Mr. Mardo covered Robinson’s first spring training, with the Dodgers’ Montreal Royals farm team in 1946, and wrote of the hostility toward him in parts of segregated Florida.

As Robinson was concluding a brilliant 1946 season, Mr. Mardo wrote that racism would be smashed by the arrival of black players, which, he said, “in one fell swoop does as much to arm and educate the American people against this monstrous lie as do all the pamphlets in the world.”

After Robinson’s debut with the Dodgers in 1947, Mr. Rodney and Mr. Mardo called on the owners of the other 15 teams in the majors to sign black players.

Rickey had not acknowledged being pressured by The Daily Worker. But in recounting the campaign to shatter baseball’s color bar, Arnold Rampersad wrote in “Jackie Robinson: A Biography” (1997) that “the most vigorous efforts came from the Communist press, including picketing, petitions and unrelenting pressure for about 10 years in The Daily Worker, notably from Lester Rodney and Bill Mardo.”

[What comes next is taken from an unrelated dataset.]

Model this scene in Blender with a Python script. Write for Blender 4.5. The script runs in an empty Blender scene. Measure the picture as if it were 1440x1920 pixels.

Mr. Mardo was born William Bloom in Manhattan on Oct. 24, 1923. His interest in left-wing politics arose when he read a copy of The Daily Worker as a teenager, and he became a member of the Communist Party. He changed his name to Mardo as a tribute to his sisters Marion and Doris when he began his career in journalism.

Apart from reporting on baseball, Mr. Mardo wrote a boxing column for The Daily Worker, “In This Corner.” He left the newspaper to work as a Washington reporter for the Soviet news agency Tass in the early 1950s. He later worked in direct-mail advertising.

His marriage in the 1950s ended in divorce, and he had no children.

In April 1997, Mr. Mardo and Mr. Rodney (who died in 2009) spoke at a symposium at Long Island University’s Brooklyn campus marking the 50th anniversary of Robinson’s debut with the Dodgers.

Mr. Mardo noted that Rickey had not signed blacks when he ran the St. Louis Cardinals for more than two decades and suggested it was not idealism but pressure from black sportswriters, trade unions and the Communist Party that persuaded him to sign Robinson.

“Where were you looking all those years, Mr. Rickey?” Mr. Mardo said. “Istanbul? The South Seas?”

But on April 10, 1947, when the Dodgers announced they were bringing up Robinson from Montreal, Mr. Mardo, sitting in the Ebbets Field press box, could only exult.

“There’s time tomorrow to remember that the good fight goes on,” he wrote for the next day’s Daily Worker. “But, for today, let’s just sit back and feel easy and warm. As that fellow in the press box said, ‘Robinson’s a Dodger’ — and it’s a great day, isn’t it?”